FREDERICK BUECHNER (1926 - 2022) - A TRIBUTE
15/08/2022
I was saddened when the news appeared on Twitter that Frederick Buechner, writer and minister, had passed away today.
I discovered Buechner at the beginning of the 90s and for over 10 years his writings helped to shape and hone my faith. Indeed they still do, if I perhaps haven’t read as much of his work in the last twenty years.
I am not sure that I have quoted anybody more than I have Buechner. I could wax lyrical about Buechner's work across his broad catalogue; memoirs, novels, Bible reflection or my favourite book of all, a collection of sermons and articles, The Clown in The Belfry. All of them opened my faith, gave me a wider and deeper faith as well a bigger God and a more pragmatic way to live out my discipleship.
However, Buechner’s Twitter page asked us to Tweet our favourite quotations and for those I need to go to one of his three A-Z books. The first book I read was Wishful Thinking; A Seeker’s ABC and I want to highlight the three quotes that most sank in and that I use the most in my life and work. I think they give us a flavour of his humour, his pastoral insight and theological pragmatism.
The first is a mantra I have used thousands of times:
“Vocation is the place where your deep gladness meets the world's deep need.”
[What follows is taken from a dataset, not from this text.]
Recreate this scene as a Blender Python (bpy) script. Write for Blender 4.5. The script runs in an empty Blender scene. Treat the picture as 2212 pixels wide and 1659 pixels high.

When I came to this quotation I was working with young people and then students. It was perfect. In sermons and over coffee I would throw it out. I have discovered over decades that it is not just for those setting out. It is a quotation to ponder and pray every morning as we decide how we want to spend the day ahead.
Another quote, to throw in some humour though I am not really laughing. Christian Northern Irish views on alcohol and faith has thankfully found some balance and sense over the thirty years since I first read this BUT a communion service does not end without me being acutely aware that neither are many of us using what Jesus asked us to use as a symbol of his blood or how bleak is the symbol we use in its place:
Unfermented grape juice is a bland and pleasant drink, especially on a warm afternoon mixed half-and-half with ginger ale. It is a ghastly symbol of the life blood of Jesus Christ, especially when served in individual antiseptic, thimble-sized glasses.
Wine is booze, which means it is dangerous and drunk making. It makes the timid brave and the reserved amorous. It loosens the tongue and breaks the ice especially when served in a loving cup. It kills germs. As symbols go, it is a rather splendid one.
Finally, one that is deep and goes deep. I have always been concerned that sin has become a little bit too much like a tick box of how we have broken laws on a template of stone. Sin has implications in the hurt in the heart of God and in the friction and fracture in all of our relationships:
Sin as centrifugal… “It tends to push everything out towards the periphery.…Other people and God or the World, Society, Nature – whatever you call the greater which you’re part - sin is whatever you do, or fail to do, that pushes them away, that widens the gap between you and them and also the gaps within yourself.”
Thank you Frederick Buechner. You gave us so much. I would not be the same follower of Jesus without your honesty and work. You met my deepest need. I hope it was your deepest gladness!